A sober, probing, and detailed look at the Hanssen incident. The author's experience as a reporter obviously strengthened this book because it was not filled with extraneous material just to make it seem more "weighty". Even its foray into Aldrich Ames was to place this incident into historical context.
Hanssen wasn't demonized but he was not painted sympathetically either. The only parts I did NOT read were the unedited e-mails and Internet postings by Hanssen where he discussed his sexual fantasies about other men watching him have sex with his wife, or him watching his best friend have sex with his wife. I think it's quite fitting that Hanssen was a conservative, Opus Dei member, Latin mass attending, Republican National Committee card holding traitor. I have said it for YEARS, if not decades: conservative, white, heterosexual males should not be able to hold TS/SCI. Not freaking one.
/begin rant
I held TS/SCI for 24 years as an "out" gay man. But at my last 5 year re-investigation (2011 at the DIA), my investigator lost it when I said, "Yes, I have outside income from officiating weddings. My church made me a deacon because we have no minister; I can perform weddings if a couple wants to rent out our big church." He demanded my business license. I said, "I have a certificate from a DC court judge to officiate weddings." He demanded the church name and he was NOT pleased it was a Unitarian Universalist church. (FYI: 4 presidents were Unitarian, and the 2nd longest serving Congressional chaplain was a Universalist - a blinded, Civil War veteran from the victorious Northern forces.)

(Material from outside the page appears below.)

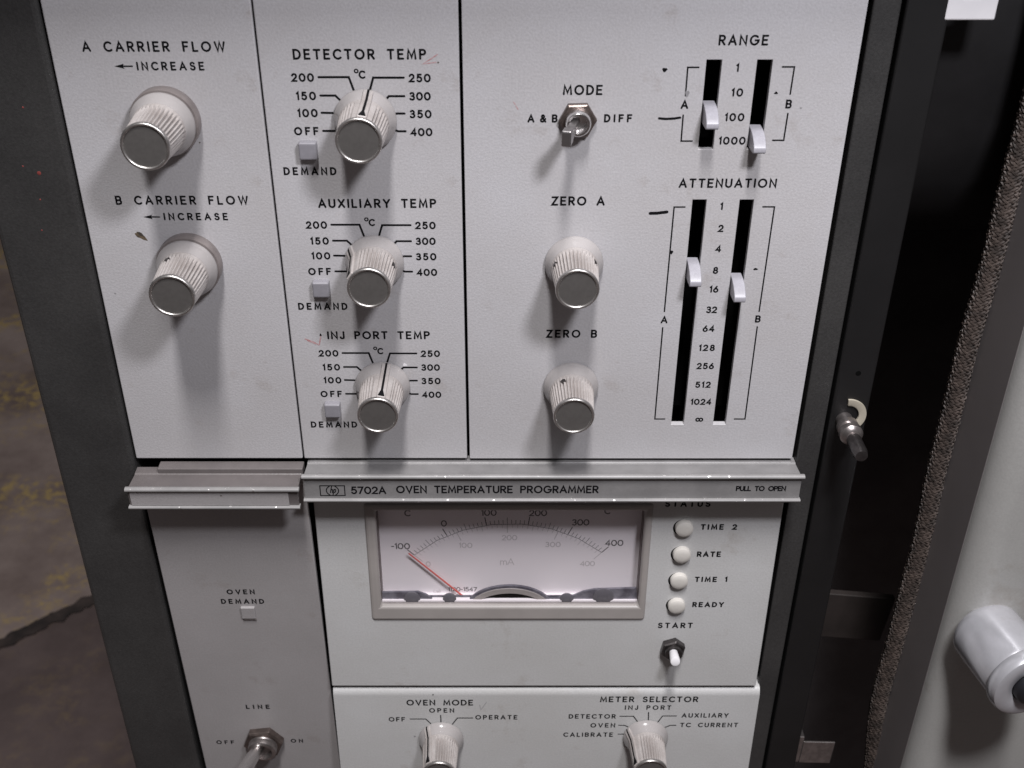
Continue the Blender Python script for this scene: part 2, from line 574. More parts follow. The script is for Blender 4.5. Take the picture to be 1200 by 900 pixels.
# ------------------------------------------------------------------ controls
def knob(parent, u, v, lift=0.0, pointer=None, flange=False, height=16.4, screws=(), label=None, fat=1.0):
    """fluted knob on a flared collar with a metal disc let into its end"""
    NF, SUB = 38, 8
    H = height
    bm = bmesh.new()
    rows = []
    zs = [4.2, 5.0, 5.7, 6.4, 10.0, H - 1.9, H - 1.2, H - 0.7]
    for iz, z in enumerate(zs):
        t = (z - 4.2) / (H - 4.9)
        r0 = 6.35 - 0.72 * t
        amp = 0.0 if iz < 2 else (0.18 if iz == 2 else (0.85 if iz < 6 else (0.45 if iz == 6 else 0.0)))
        if iz == 0:
            r0 += 0.12
        ring = []
        for i in range(NF * SUB):
            a = 2 * math.pi * i / (NF * SUB)
            k = amp
            if pointer is not None:
                d = abs((a - R(pointer) + math.pi) % (2 * math.pi) - math.pi)
                if d < R(26):
                    k = 0
            g = 0.5 - 0.5 * math.cos(a * NF)
            rr = r0 - k * g ** 1.4
            ring.append(bm.verts.new((rr * math.cos(a), rr * math.sin(a), z + lift)))
        rows.append(ring)
    n = NF * SUB
    for a, b in zip(rows, rows[1:]):
        for i in range(n):
            bm.faces.new((a[i], a[(i + 1) % n], b[(i + 1) % n], b[i]))
    bm.faces.new(rows[-1])
    k = obj('control_knob', bm, M_KNOB, parent, (u, v, 0), smooth=50)
    k.scale = (fat, fat, 1)
    if label:
        k['label'] = label
    obj('collar', lathe([(7.55, 0.15 + lift), (7.85, 0.4 + lift), (7.88, 1.1 + lift), (7.8, 1.5 + lift), (7.6, 1.8 + lift), (7.3, 2.3 + lift), (6.9, 3.4 + lift), (6.5, 4.4 + lift), (6.0, 4.6 + lift)]),
        M_SKIRT, k, smooth=40)
    if flange:
        obj('flange', lathe([(8.28, 0), (8.35, 0.2), (8.35, 3.0), (8.15, 3.4), (7.6, 3.5), (6, 3.6)]), M_FLANGE, k, smooth=40)
    if pointer is not None:
        ca = R(pointer)
        pr = [(5.2, 1.0), (7.95, 1.0), (7.95, 1.9), (6.75, 5.2), (6.05, H - 0.75), (5.2, H - 0.75)]
        p = prism([(a, b) for a, b in pr], -1.25, 1.25, 'y')
        po = obj('pointer', p, M_KNOB, k, (0, 0, lift), (0, 0, ca), bevel=0.25)
        # black line let into the pointer
        bm = bmesh.new()
        prev = None
        for r, z, hw in ((8.03, 0.95, .30), (8.03, 1.92, .30), (6.86, 5.25, .30), (6.36, H - 3.6, .32), (6.19, H - 0.9, .95)):
            cur = (bm.verts.new((r, -hw, z)), bm.verts.new((r, hw, z)))
            if prev:
                bm.faces.new((prev[0], prev[1], cur[1], cur[0]))
            prev = cur
        bmesh.ops.recalc_face_normals(bm, faces=bm.faces[:])
        obj('pointer_line', bm, M_INK, k, (0, 0, lift), (0, 0, ca))
    obj('cap_rim', lathe([(5.66, H - 1.0 + lift), (5.74, H - 0.4 + lift), (5.62, H - .05 + lift), (5.38, H + 0.14 + lift), (5.12, H + 0.1 + lift), (4.94, H - 0.1 + lift), (4.86, H - 0.6 + lift)], cap_top=False),
        M_RIM, k, smooth=50)
    obj('cap', lathe([(4.98, H - 0.55 + lift), (4.97, H - 0.28 + lift), (2.5, H - 0.24 + lift), (0.01, H - 0.23 + lift)]), M_CAP, k, smooth=60)
    for a in screws:
        s = lathe([(0.75, -0.4), (0.75, 0.12), (0.0001, 0.14)], 16)
        rr = 6.18
        obj('set_screw', s, M_DARKMETAL, k, (rr * math.cos(R(a)), rr * math.sin(R(a)), 6.6 + lift), (0, math.pi / 2, R(a)))
    return k


def hexnut(parent, u, v, flat, h, m, rot=0.0, name='nut'):
    r = flat / 2 / math.cos(math.pi / 6)
    pts = [(r * math.cos(R(60 * i + rot)), r * math.sin(R(60 * i + rot))) for i in range(6)]
    bm = bmesh.new()
    inn = flat / 2 * 0.98
    rows = []
    for sc, z in ((1, 0), (1, h * .8), (.9, h)):
        rows.append([bm.verts.new((p[0] * sc, p[1] * sc, z)) for p in pts])
    for a, b in zip(rows, rows[1:]):
        for i in range(6):
            bm.faces.new((a[i], a[(i + 1) % 6], b[(i + 1) % 6], b[i]))
    bm.faces.new(rows[-1])
    return obj(name, bm, m, parent, (u, v, 0), bevel=0.12)


def square_lamp(mod, u, v):
    o = obj('demand_lamp', B(-2.3, 2.3, -2.3, 2.3, -1.0, 2.2), M_LENS, mod.e, (u, v, 0), bevel=0.5)
    return o


def slide_lever(mod, u, v):
    pr = [(3.0, -3), (2.9, 0.5), (2.6, 2.0), (1.9, 3.8), (0.9, 5.3), (0.1, 6.1), (-0.3, 6.3), (-1.3, 6.3), (-1.6, 5.9), (-1.75, 4.5), (-1.9, 2.0), (-1.9, -3)]
    o = obj('slide_lever', prism(pr, -1.55, 1.55, 'x'), M_SLIDER, mod.e, (u, v, 0), bevel=0.18, smooth=35)
    return o


# ================================================================== CABINET
cab = bpy.data.objects.new('instrument_cabinet', None)
COL.objects.link(cab)
cab.location = (-0.134, 0, -0.52)
cab.rotation_euler = (math.pi / 2, 0, 0)
tag(cab, 'charcoal painted metal cabinet frame holding the grey control panels', 'cabinet')
CO = Vector((-134, -520))                     # panel coordinates of the cabinet's origin


def cb(name, u0, u1, v0, v1, o0, o1, m, bevel=None):
    return obj(name, B(u0 - CO.x, u1 - CO.x, v0 - CO.y, v1 - CO.y, o0, o1), m, cab, bevel=bevel)


post = cb('corner_post', -134.2, -110.5, -520, 172, -170, 0.3, M_POST, bevel=1.6)
cb('corner_post', 88.5, 95.2, -520, 172, -20, 0.2, M_POST, bevel=0.5)
fp = cb('face_plate', 96.0, 106.6, -520, 172, -2.2, 1.4, M_INNER, bevel=0.7)
cb('recess_plate', -110.4, 96.5, -520, 172, -18, -16, M_BLACK)
cb('oven_back_wall', 96.6, 290, -520, 172, -150, -148, M_OVEN)
cb('oven_side_wall', 97.0, 99.0, -520, 172, -147.9, -2.4, M_OVEN)
cb('oven_side_wall', 288, 290, -520, 172, -147.9, -2, M_INNER)
cb('top_ledge', -134.2, 290, 172.2, 180, -170, 27, M_POST, bevel=1.5)
obj('wall_bracket', B(0, 30, 0, 22, 0, 3), M_FLANGE0, cab, (118 - CO.x, -116 - CO.y, -48), (0, 0, R(-6)), bevel=0.4)
bprof = [(172, -12), (120, -12.5), (98, -15), (80, -21), (66, -31), (55, -45), (48, -62), (44, -82), (42, -110)]  # added inner wall, curved so that shade deepens down the cavity
obj('shading_wall', prism([(a - CO.y, b) for a, b in bprof] + [(a + 1.5 - CO.y, b - 1.2) for a, b in bprof[::-1]], 108.0 - CO.x, 176 - CO.x, 'x'), M_SHADING_WALL, cab, smooth=60)
for (x, y, r) in ((26.7, 126, .28), (26.7, 195, .25), (45.7, 203, .55), (47, 234, .25), (49, 270, .22)):
    d = FW + Vector(((x - 588) / F, 0, 0)) - UP * ((y - 450) / F)
    s = (0.33 + 272.4 - 0.66) / d.y
    p = CAM + d * (272.05 / d.y)
    obj('paint_fleck', lathe([(r, 0), (r * .6, .06), (.001, .08)], 10), M_REDDOT, cab, (p.x - CO.x, p.z - CO.y, 0.3))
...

I decided to quit the TS/SCI environment 3 months later, giving my 2 week notice. I am not supposed to discuss the questions at these investigations, so please feel free to report this review. (I still don't know that final adjudication.)
/end rant
One revelation in the book, regarding the FBI itself, angered me as much as Hanssen's espionage. Page 221:
Privately, Freeh told associates that the Bureau had a "hollow middle" between its new agents and senior officials.
Really? Because when I was a freaking contractor at the freaking NRO (1988-1997), we freaking had continuity, accountability, and TRAINING across government AND contractor lines. Jobs were clearly defined, and when NEW tasks came up, consensus was achieved and new procedures were written. What was freaking wrong with the freaking FBI, huh? As a veteran and a taxpayer that angered me; an unintended consequence of his book, I am sure. New agents should have immediately asked, "Where are my job procedures?, and the senior officials should have said, "Here are your job procedures."